« Il narratore è l’uomo che potrebbe lasciar
consumare fino in fondo il lucignolo della propria vita alla fiamma misurata
del suo racconto ».
Se pensiamo alla parola “narrazione”, oggi viene
naturale associarla alle parole “romanzo” e “romanziere”. Non così per
Benjamin, che individua anzi nel romanzo l’avversario e quasi il soppiantatore
della narrazione. Il termine “narrazione” ha per il pensatore tedesco un’accezione
molto circoscritta: narrazione è l’atto di raccontare storie – proprie ma
soprattutto altrui – per una comunità di ascoltatori, con un fine morale o di
consiglio, « in modo solido, utile e
irripetibile ». A sua volta, il narratore non si identifica con lo
scrittore di romanzi e neanche con la voce narrante di un romanzo, ma con la persona
il cui mestiere è quello di raccontare storie – mestiere antico quanto il fuoco
e la paura del buio e del tutto artigianale. Il narratore è un giusto, un
saggio, un uomo che raccoglie esperienze per rimetterle in circolo e che è in
grado di fare da tramite tra l’uomo e il mondo, tra la natura e le sue
creature.
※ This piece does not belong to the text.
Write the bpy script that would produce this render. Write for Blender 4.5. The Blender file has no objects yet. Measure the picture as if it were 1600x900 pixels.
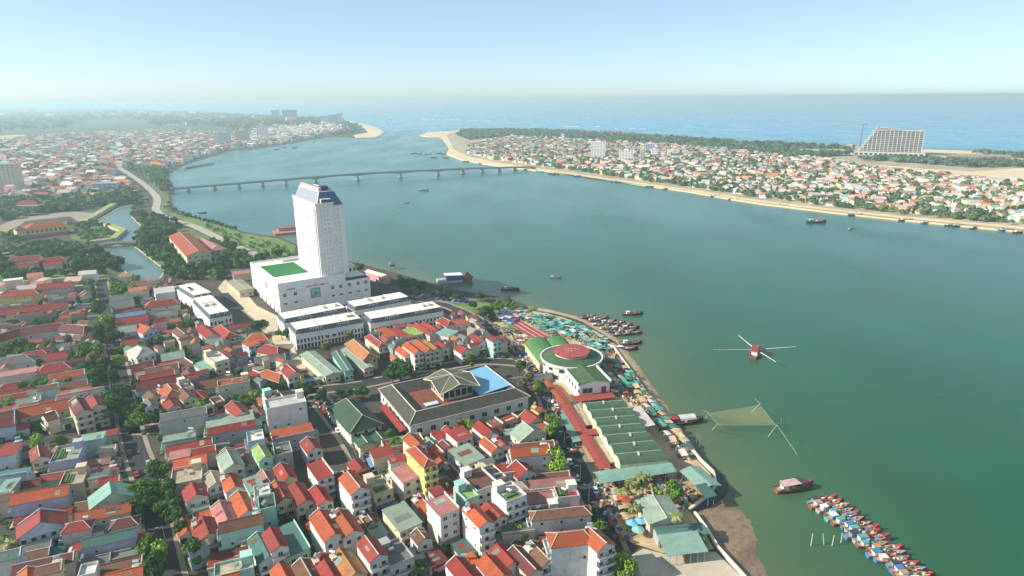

In questo senso, il narratore benjaminiano si potrebbe quasi
considerare uno sciamano.
Diversamente, il lavoro dello scrittore si
svolge nell’isolamento e il suo fine, attraverso il romanzo, è la ricerca di un
senso per la vita. « Scrivere un romanzo
significa esasperare l’incommensurabile nella rappresentazione della vita
umana. Pur nella ricchezza della vita e nella rappresentazione di questa
ricchezza, il romanzo attesta ed esprime il profondo disorientamento del
vivente ».
Ma non bisogna pensare a uno iato così totale
tra narrazione e romanzo. Infatti l’istinto di raccontare storie –
contrariamente a quanto Benjamin pensava e scriveva nel 1936 – non è mai morto,
ma anzi serpeggia in forme diverse dall’oralità. Romanzi, appunto, ma anche
informazione, cinema, serie tv, politica… Lo stesso nazismo – che incombeva
alle spalle di Benjamin – è ingrassato di narrazioni. Proprio per questo,
forse, Benjamin ci guida alla riscoperta del senso più puro del narrare. Se narrare
è un atto potente e quasi magico, allora il narratore dovrà assumersi la
responsabilità morale delle proprie narrazioni: egli dovrà essere davvero
giusto e saggio, oppure soltanto un criminale. Implicitamente, Benjamin ci
mette in guardia dai falsi narratori della nostra epoca.
Molte note di merito per questa edizione
Einaudi. Le annotazioni e il commento di Alessandro Baricco – che ha
frequentato il saggio di Benjamin per molti anni – sono preziosi per la
comprensione del testo e offrono anche una piacevole distrazione. La consiglio.